Penulis menyampaikan gagasan dengan cara yang naratif, menggunakan pengalaman pribadinya melihat kupu-kupu di Purwakarta, lalu memperluas pembahasan menuju kritik sosial. Ia menunjukkan bagaimana pendidikan salah arah dalam mengajarkan cinta lingkungan, ketika anak-anak justru diarahkan untuk membasmi ulat bulu dengan racun serangga. Dari sini, penulis menarik benang merah bahwa ketakutan kecil yang ditanamkan sejak dini akan membentuk cara berpikir masyarakat yang fobia terhadap berbagai masalah.
Ulasannya memperlihatkan bahwa bangsa ini mudah terjebak dalam ketakutan massal, dan itu dimanfaatkan oleh pemimpin yang juga hidup dalam fobia politik. Tanggapan saya, artikel ini mengajarkan bahwa bangsa harus berani membedakan antara ancaman nyata dan ilusi ketakutan. Jika hal sederhana seperti ulat bulu saja dianggap bencana, maka tidak heran jika kita pun gamang menghadapi masalah besar seperti korupsi, kemiskinan, dan krisis moral pemimpin.
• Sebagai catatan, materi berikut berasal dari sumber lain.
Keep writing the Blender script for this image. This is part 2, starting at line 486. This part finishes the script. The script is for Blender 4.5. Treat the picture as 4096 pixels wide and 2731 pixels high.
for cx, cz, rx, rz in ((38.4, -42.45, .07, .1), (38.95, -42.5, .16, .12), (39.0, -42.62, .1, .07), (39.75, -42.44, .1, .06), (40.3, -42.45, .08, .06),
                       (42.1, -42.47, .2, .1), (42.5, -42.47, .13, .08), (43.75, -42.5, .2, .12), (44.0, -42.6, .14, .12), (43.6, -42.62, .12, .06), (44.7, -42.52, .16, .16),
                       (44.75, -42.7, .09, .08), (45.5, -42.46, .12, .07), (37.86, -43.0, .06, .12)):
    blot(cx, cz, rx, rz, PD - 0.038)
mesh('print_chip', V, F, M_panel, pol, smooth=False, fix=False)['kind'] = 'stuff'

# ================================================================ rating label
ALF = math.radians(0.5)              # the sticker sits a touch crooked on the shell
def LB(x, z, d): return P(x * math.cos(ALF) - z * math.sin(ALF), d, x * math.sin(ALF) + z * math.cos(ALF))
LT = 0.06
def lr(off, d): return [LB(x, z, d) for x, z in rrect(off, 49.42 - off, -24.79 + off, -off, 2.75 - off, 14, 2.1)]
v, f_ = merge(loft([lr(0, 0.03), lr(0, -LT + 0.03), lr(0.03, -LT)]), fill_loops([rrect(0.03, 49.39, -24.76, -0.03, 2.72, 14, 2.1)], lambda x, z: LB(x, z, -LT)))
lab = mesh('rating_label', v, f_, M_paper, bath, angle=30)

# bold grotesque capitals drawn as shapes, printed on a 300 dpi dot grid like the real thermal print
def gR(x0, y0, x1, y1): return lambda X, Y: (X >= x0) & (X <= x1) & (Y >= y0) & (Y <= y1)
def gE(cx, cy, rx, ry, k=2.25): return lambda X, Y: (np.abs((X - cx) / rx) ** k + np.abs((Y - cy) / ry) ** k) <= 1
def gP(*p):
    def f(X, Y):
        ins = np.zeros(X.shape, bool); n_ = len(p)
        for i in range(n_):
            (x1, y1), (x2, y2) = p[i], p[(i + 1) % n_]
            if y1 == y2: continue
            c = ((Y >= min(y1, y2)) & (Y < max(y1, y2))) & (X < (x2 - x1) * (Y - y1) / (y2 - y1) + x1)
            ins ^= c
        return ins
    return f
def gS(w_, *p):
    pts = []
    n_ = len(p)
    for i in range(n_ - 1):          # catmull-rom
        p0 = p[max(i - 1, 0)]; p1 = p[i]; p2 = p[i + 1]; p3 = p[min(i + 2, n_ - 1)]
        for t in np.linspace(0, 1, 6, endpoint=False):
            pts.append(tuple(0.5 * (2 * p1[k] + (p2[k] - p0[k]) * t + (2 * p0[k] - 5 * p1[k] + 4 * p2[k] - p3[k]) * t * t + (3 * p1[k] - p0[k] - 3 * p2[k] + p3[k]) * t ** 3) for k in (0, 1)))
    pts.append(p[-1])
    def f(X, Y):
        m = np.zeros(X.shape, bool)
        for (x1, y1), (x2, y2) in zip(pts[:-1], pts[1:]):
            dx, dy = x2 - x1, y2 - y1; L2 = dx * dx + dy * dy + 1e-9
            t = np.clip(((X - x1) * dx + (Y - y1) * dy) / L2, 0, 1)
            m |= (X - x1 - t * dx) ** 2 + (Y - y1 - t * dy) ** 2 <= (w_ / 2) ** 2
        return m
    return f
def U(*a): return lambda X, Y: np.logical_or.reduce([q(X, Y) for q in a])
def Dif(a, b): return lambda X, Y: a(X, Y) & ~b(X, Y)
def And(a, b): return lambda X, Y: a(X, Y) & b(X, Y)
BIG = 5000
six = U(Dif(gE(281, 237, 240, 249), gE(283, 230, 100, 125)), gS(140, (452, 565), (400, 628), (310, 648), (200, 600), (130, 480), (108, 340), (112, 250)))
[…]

Analisis Artikel II: Sandiwara Pengusutan Pagar Laut Ilegal
Editorial Tempo ini mengangkat persoalan pagar laut ilegal di Banten yang hingga kini belum jelas penanganannya. Kasus tersebut seharusnya sederhana karena bukti fisik terlihat jelas, namun proses hukum justru dipenuhi tarik menarik kepentingan antar lembaga negara. Artikel ini mengungkap bagaimana pemerintah tampak lamban, ambigu, dan terkesan kalah di hadapan kepentingan pengusaha besar.
Ide dan gagasan disampaikan secara kritis dan terstruktur. Penulis menyajikan kronologi sejak 2023, pernyataan pejabat yang saling bertentangan, hingga kaitan dengan proyek besar Pantai Indah Kapuk 2. Semua fakta ini dirangkai untuk memperlihatkan bahwa pagar laut bukan hanya pelanggaran tata ruang, tetapi juga bagian dari kepentingan politik-ekonomi elite. Dengan gaya lugas, editorial ini menekan bahwa negara tampak bertekuk lutut di hadapan modal besar.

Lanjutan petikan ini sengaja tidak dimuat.